Sachiko ASAI
Sachiko Asai peint des tableaux depuis trente ans. A travers les objets peints qui passent de main en main d’une personne a une autre sur la toile de fond d’une histoire trés longue, elle recherche l’éternité. Ce peintre réussit merveilleusement, dans les tableaux exposés ici, à réaliser le déplacement du point de vue de son univers intérieur dans son face à face avec son sujet vers le sentiment mélancolique qui se dégage de ces objets d’autrefois sortis de son atelier.
Sachiko ASAI entre rêve et réalité
Chère Sachiko,
Le plus ancien souvenir que je garde de ta peinture est celui d’une grande toile figurant deux portes ouvertes dans l’ombre. Tu n’y révélais rien de toi-même sinon, peut-être qu’une attente pathetique devant le mystère de la peinture.

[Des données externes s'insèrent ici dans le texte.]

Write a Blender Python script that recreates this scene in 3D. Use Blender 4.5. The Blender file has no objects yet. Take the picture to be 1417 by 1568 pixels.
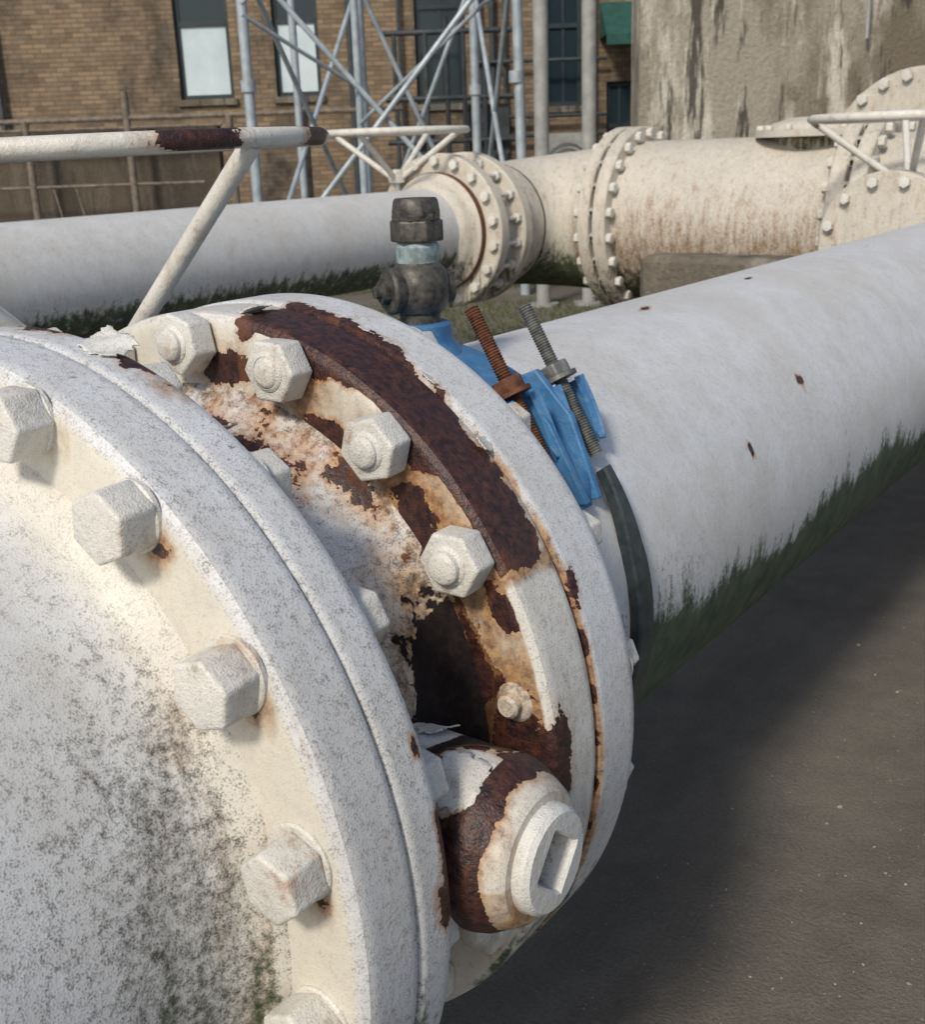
import bpy, bmesh, math, random
import numpy as np
from mathutils import Vector, Matrix
random.seed(4); rng=np.random.RandomState(4)
scene=bpy.context.scene
AZ=0.85
rad=math.radians
# ------------------------------------------------------------ nodes
class NT:
    def __init__(s,name):
        s.m=bpy.data.materials.new(name); s.m.use_nodes=True
        s.t=s.m.node_tree; s.t.nodes.clear()
        s.out=s.t.nodes.new('ShaderNodeOutputMaterial')
        s.b=s.t.nodes.new('ShaderNodeBsdfPrincipled')
        s.t.links.new(s.b.outputs[0],s.out.inputs[0])
        s.geo=s.t.nodes.new('ShaderNodeNewGeometry')
        s.P=s.geo.outputs['Position']
    def put(s,sock,v):
        if isinstance(v,(int,float)): sock.default_value=v
        elif isinstance(v,(tuple,list)):
            n=len(sock.default_value); v=tuple(v)
            if n==4 and len(v)==3: v=v+(1,)
            sock.default_value=v
        else: s.t.links.new(v,sock)
    def vmul(s,v,sc):
        n=s.t.nodes.new('ShaderNodeVectorMath'); n.operation='MULTIPLY'
        s.put(n.inputs[0],v); s.put(n.inputs[1],sc); return n.outputs[0]
    def noise(s,scale,detail=4,rough=.55,vec=None,dist=0):
        n=s.t.nodes.new('ShaderNodeTexNoise')
        s.put(n.inputs['Vector'],vec if vec is not None else s.P)
        n.inputs['Scale'].default_value=scale; n.inputs['Detail'].default_value=detail
        n.inputs['Roughness'].default_value=rough; n.inputs['Distortion'].default_value=dist
        return n.outputs[0]
    def voro(s,scale,vec=None,feature='F1'):
        n=s.t.nodes.new('ShaderNodeTexVoronoi'); n.feature=feature
        s.put(n.inputs['Vector'],vec if vec is not None else s.P)
        n.inputs['Scale'].default_value=scale
        return n.outputs['Distance']
    def ma(s,op,a,b=0.0):
        n=s.t.nodes.new('ShaderNodeMath'); n.operation=op
        s.put(n.inputs[0],a); s.put(n.inputs[1],b); return n.outputs[0]
    def mr(s,v,a,b,c=0.,d=1.):
        n=s.t.nodes.new('ShaderNodeMapRange'); n.clamp=True
        s.put(n.inputs[0],v)
        for i,x in zip((1,2,3,4),(a,b,c,d)): n.inputs[i].default_value=x
        return n.outputs[0]
    def mix(s,f,a,b):
        n=s.t.nodes.new('ShaderNodeMix'); n.data_type='RGBA'
        s.put(n.inputs[0],f); s.put(n.inputs[6],a); s.put(n.inputs[7],b); return n.outputs[2]
    def attr(s,name):
        n=s.t.nodes.new('ShaderNodeAttribute'); n.attribute_name=name; return n.outputs['Fac']
    def bump(s,h,dist=.001,strength=1.):
        n=s.t.nodes.new('ShaderNodeBump'); n.inputs['Strength'].default_value=strength
        n.inputs['Distance'].default_value=dist; s.put(n.inputs['Height'],h)
        s.t.links.new(n.outputs[0],s.b.inputs['Normal'])
    def fin(s,col,rough=.6,metal=0.,spec=None):
        s.put(s.b.inputs['Base Color'],col); s.put(s.b.inputs['Roughness'],rough); s.put(s.b.inputs['Metallic'],metal)
        if spec is not None: s.put(s.b.inputs['Specular IOR Level'],spec)
        return s.m

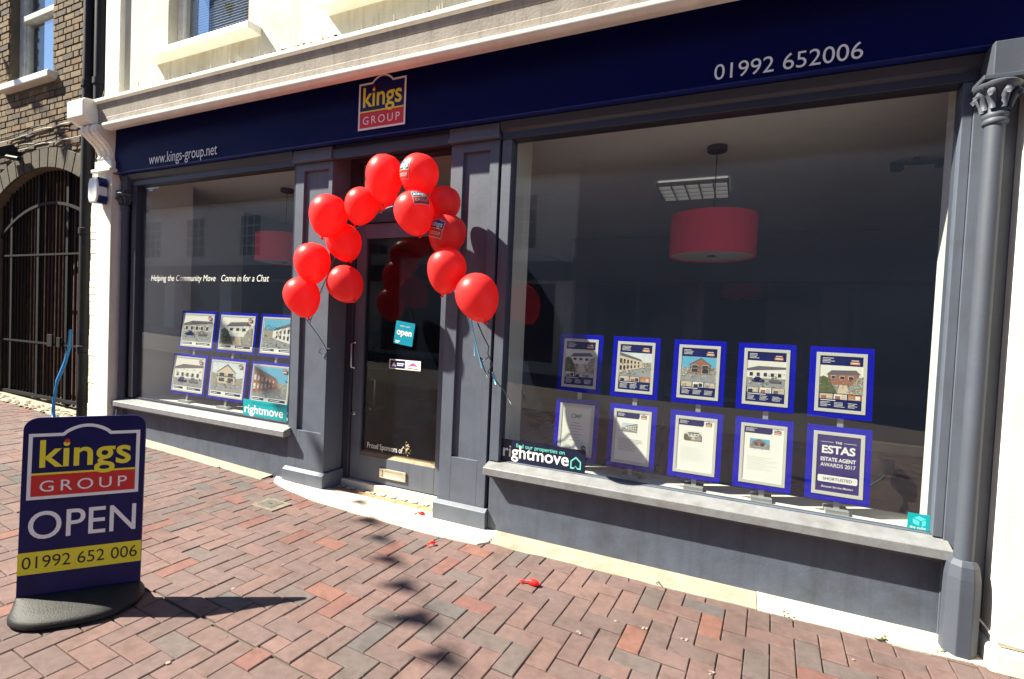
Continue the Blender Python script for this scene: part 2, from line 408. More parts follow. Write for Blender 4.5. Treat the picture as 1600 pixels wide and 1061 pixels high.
sp = MB(); r_ = random.Random(11)
for i in range(110):
    x = r_.uniform(-5.9, -1.6); y = r_.uniform(-.21, -.08); h = r_.uniform(.05, .115); lx, ly = r_.uniform(-.012, .012), r_.uniform(-.02, .02)
    sp.tube([(x, y, 3.455), (x+lx, y+ly, 3.465+h)], .0022, 4)
o = sp.build('bird_spikes', mat('spike_plastic', (.42, .40, .36), .5), shop); o['kind'] = 'stuff'
gr = MB()
for i in range(70):
    x = r_.choice([r_.gauss(-3.1, .3), r_.gauss(-2.6, .4), r_.uniform(-5.7, -2)]); s = r_.uniform(.006, .018)
    gr.lathe([(s*.4, 0), (s, s*.4), (s*.5, s), (s*.1, s*1.1)], (x, -.228+r_.uniform(-.01, .03), 3.454), 6)
o = gr.build('moss', mat('moss', (.03, .035, .02), .95), shop); o['kind'] = 'stuff'
# fascia board with lettering and logo
fascia = empty('fascia', parent=shop)
FY = -.08
MB().prism_x([(FY, 2.774), (FY, 2.82), (FY-.006, 2.96), (FY, 3.10), (FY, 3.215), (.06, 3.234), (.06, 2.774)], -5.88, 3.0).build('fascia_board', NAVY, fascia)
MB().prism_x([(FY-.008, 2.768), (FY-.008, 2.773), (FY+.0, 2.777), (FY+.05, 2.773), (FY+.05, 2.768)], -5.88, 3.0).build('edge_trim', BLUETRIM, fascia)
def logo(mb, fr, x, z, w, h, off, mi, lay=.0007):
    """mi: indices of white, navy, red, yellow"""
    W_, N_, Rd, Y_ = mi; b = w*.035
    def outline(x0, x1, z0, z1, a0, a1, rise):
        pts = [(x0, z0), (x1, z0), (x1, z1), (a1, z1)]
        for k in range(1, 14):
            t = k/14; xx = a1+(a0-a1)*t; pts.append((xx, z1+rise*math.sin(math.pi*t)**.75))
        return pts+[(a0, z1), (x0, z1)]
    mb.poly(fr, outline(x, x+w, z, z+h, x+.29*w, x+.73*w, h*.13), off, W_)
    mb.poly(fr, outline(x+b, x+w-b, z+b, z+h-b, x+.29*w+b*.4, x+.73*w-b*.4, h*.13), off+lay, N_)
    mb.rect(fr, x+b, x+w-b, z+b, z+h*.37, off+2*lay, Rd)
    mb.rect(fr, x+b, x+w-b, z+h*.37, z+h*.40, off+2*lay, Y_)
    mb.text(fr, 'kings', x+w*.10, z+h*.49, 1.0, off+3*lay, Y_, width=w*.82, bold=.014, height=h*.41)
    mb.poly(fr, [(x+w*.335+w*.024*math.cos(2*math.pi*k/12), z+h*.875+w*.024*math.sin(2*math.pi*k/12)) for k in range(12)], off+4*lay, Rd)
    mb.text(fr, 'GROUP', x+w*.11, z+h*.115, 1.0, off+3*lay, W_, width=w*.78, height=h*.165, space=1.35)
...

Depuis lors, ces portes se sont entrouvertes largement sur un monde où rêve et réalité se font écho, mêlant souvenirs lointains et objets familiers, avec une préférence émouvante pour les plus modestes d’entre ceux-ci, minutieusement et amoureusement décrits avec une précision d’entomologiste.
C’est ainsi qu’une poupée ancienne, au col de dentelle et au doux regard rêveur, voisine avec un morceau de journal déchiré, qu’une boite d’allumettes fait écho à un réveil-matin perdu dans le ciel : monde précis mais hors du temps, toutes traces de la vie mêlées, pareilles à ce qui se déverse impétueusement d’une vieille malle oubliée dans un grenier, en compagnie du petit chat égaré tendrement retrouvé.
J’ai parlé d’amour, et c’est en cela, me semble-t-il, que tu te sépares des surréalistes, que tu affectionnes.
Dans l’univers que tu as créé, les objets ne hurlent pas de se retrouver ensemble, comme c’est l’ambition – un peu désuàte – de ces derniers. Bien au contraire, c’est un réseau d’appels, de rapports affectueux que tu as longtemps tissé entre ces objets épars.
Et cependant, dans les toiles récentes, ces mêmes éléments composent un univers nouveau, se dramatisent.
Je ne veux en retenir d’abord que cette poupée au regard implacable, plantée sur une superbe avalanche de jupes, face au spectateur, comme un samouraï prêt au combat.
Quand aux objets, entassés apparemment sans ordre, dans un enchevêtrement plein de menaces, – comme au lendemain d’un ouragan ou à la veille d’un départ hâtif – ils semblent jetés pêle-mêle dans un monde désormais désert.
L’espoir demeure cependant: dans le ciel doré se balance une légère montgolfière, une tendre colombe reste liée au sol par un fil ténu.
Jean BAZAINE avril 92
Message
Comme il en va d’une rencontre avec quelqu’un, il existe des rencontres avec des objets. Ceux dont j’ai fait la connaissance en diverses contrées ont pris place autour de moi. Ils sont les spectateurs de mon travail et y prennent même une part active.
Chacun a son histoire: à présent, tous vivent avec moi, à l’atelier. Pour peindre mes tableaux, nous nous y mettons tous ensemble: nous discutons à bâtons rompus, partageant des instants délicieux. Et le temps passe sans que nous y prenions garde. Nous voici à mille lieues du présent. On nous dirait installés dans un vieux dépôt à grain, enveloppés dans une lumière diffuse par une lucarne et baignant dans une ordeur de poussière. Nous remontons encore le temps, prenant pied dans des mondes passés. Des souvenirs surgissent, mais à qui sont-ils ? Ils me parlent de mondes que je ne connais pas. Et voice que se déploient mille images nées des contrées traversées pendant mes innombrables voyages, par vagues successives, les vagues du temps qui s’écoule.
Et voici que ces images. que les objets ont assemblées et construites, se superposent en un paysage. Ainsi naissent mes tableaux.